_ROWS_
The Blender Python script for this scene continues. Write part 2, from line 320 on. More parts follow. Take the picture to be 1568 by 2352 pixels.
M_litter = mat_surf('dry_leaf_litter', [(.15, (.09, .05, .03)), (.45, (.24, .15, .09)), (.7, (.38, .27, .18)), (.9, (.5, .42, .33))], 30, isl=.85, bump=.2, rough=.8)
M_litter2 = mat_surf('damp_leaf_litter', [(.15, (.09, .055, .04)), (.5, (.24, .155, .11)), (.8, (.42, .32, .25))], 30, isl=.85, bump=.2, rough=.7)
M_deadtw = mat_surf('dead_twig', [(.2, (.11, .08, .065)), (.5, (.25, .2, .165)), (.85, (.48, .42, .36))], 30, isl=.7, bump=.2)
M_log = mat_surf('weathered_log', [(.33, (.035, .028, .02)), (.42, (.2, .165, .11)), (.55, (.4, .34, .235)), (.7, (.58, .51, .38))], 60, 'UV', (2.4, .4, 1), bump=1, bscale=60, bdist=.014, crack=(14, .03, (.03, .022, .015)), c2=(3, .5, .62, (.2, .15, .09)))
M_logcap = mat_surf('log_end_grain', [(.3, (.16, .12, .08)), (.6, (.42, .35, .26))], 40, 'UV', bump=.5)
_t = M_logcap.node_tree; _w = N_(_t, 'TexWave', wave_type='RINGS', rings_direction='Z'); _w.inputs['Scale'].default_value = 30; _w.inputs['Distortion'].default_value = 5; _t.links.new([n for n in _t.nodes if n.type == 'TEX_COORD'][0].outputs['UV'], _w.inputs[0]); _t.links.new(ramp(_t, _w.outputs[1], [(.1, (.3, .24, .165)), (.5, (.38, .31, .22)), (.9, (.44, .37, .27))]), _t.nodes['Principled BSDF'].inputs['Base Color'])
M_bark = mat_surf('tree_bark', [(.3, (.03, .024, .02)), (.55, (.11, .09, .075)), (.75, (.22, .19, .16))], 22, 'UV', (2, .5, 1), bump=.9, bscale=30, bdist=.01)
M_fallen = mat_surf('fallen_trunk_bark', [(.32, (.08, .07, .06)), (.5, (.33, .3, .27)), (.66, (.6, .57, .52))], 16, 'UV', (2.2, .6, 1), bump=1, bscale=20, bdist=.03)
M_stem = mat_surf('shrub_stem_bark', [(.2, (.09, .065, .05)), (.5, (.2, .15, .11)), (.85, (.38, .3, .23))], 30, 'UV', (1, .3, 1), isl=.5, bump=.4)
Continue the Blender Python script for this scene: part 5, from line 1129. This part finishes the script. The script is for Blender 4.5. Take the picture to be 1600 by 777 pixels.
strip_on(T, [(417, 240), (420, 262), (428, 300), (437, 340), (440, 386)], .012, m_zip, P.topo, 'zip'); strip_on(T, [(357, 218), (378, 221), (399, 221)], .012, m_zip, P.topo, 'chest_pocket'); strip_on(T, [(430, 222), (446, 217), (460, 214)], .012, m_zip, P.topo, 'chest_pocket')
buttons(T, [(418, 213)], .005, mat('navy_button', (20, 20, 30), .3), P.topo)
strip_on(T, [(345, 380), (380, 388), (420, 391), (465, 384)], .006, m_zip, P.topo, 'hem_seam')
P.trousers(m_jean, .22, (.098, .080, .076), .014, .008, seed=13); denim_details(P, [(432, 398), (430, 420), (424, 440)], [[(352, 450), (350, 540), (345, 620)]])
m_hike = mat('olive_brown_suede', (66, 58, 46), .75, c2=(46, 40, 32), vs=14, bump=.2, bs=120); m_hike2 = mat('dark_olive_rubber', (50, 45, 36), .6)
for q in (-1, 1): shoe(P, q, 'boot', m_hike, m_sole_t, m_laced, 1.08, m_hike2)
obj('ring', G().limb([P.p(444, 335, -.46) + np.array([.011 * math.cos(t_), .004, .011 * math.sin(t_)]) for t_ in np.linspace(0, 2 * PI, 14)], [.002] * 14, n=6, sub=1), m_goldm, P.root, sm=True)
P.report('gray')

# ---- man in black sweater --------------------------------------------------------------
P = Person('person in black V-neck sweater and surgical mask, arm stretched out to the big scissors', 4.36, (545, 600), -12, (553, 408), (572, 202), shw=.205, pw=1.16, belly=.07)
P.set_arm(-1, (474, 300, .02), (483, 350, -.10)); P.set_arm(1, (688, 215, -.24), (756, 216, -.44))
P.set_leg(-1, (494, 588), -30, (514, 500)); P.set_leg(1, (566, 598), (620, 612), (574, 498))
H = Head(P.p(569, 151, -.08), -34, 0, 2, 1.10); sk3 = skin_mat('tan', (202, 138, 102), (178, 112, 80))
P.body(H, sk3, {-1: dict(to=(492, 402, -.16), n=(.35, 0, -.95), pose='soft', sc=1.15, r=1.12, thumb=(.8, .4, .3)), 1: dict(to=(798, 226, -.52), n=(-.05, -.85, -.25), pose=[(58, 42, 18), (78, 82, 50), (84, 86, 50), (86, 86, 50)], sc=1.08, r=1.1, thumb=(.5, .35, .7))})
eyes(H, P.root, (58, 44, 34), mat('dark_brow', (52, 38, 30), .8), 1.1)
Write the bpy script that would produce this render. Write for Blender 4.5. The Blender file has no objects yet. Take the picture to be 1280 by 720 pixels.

_WHAT IS EXPECTED_
Select all lines in the listing that include the word "Write".

_TASK OUTPUT_
The Blender Python script for this scene continues. Write part 2, from line 320 on. More parts follow. Take the picture to be 1568 by 2352 pixels.
Write the bpy script that would produce this render. Write for Blender 4.5. The Blender file has no objects yet. Take the picture to be 1280 by 720 pixels.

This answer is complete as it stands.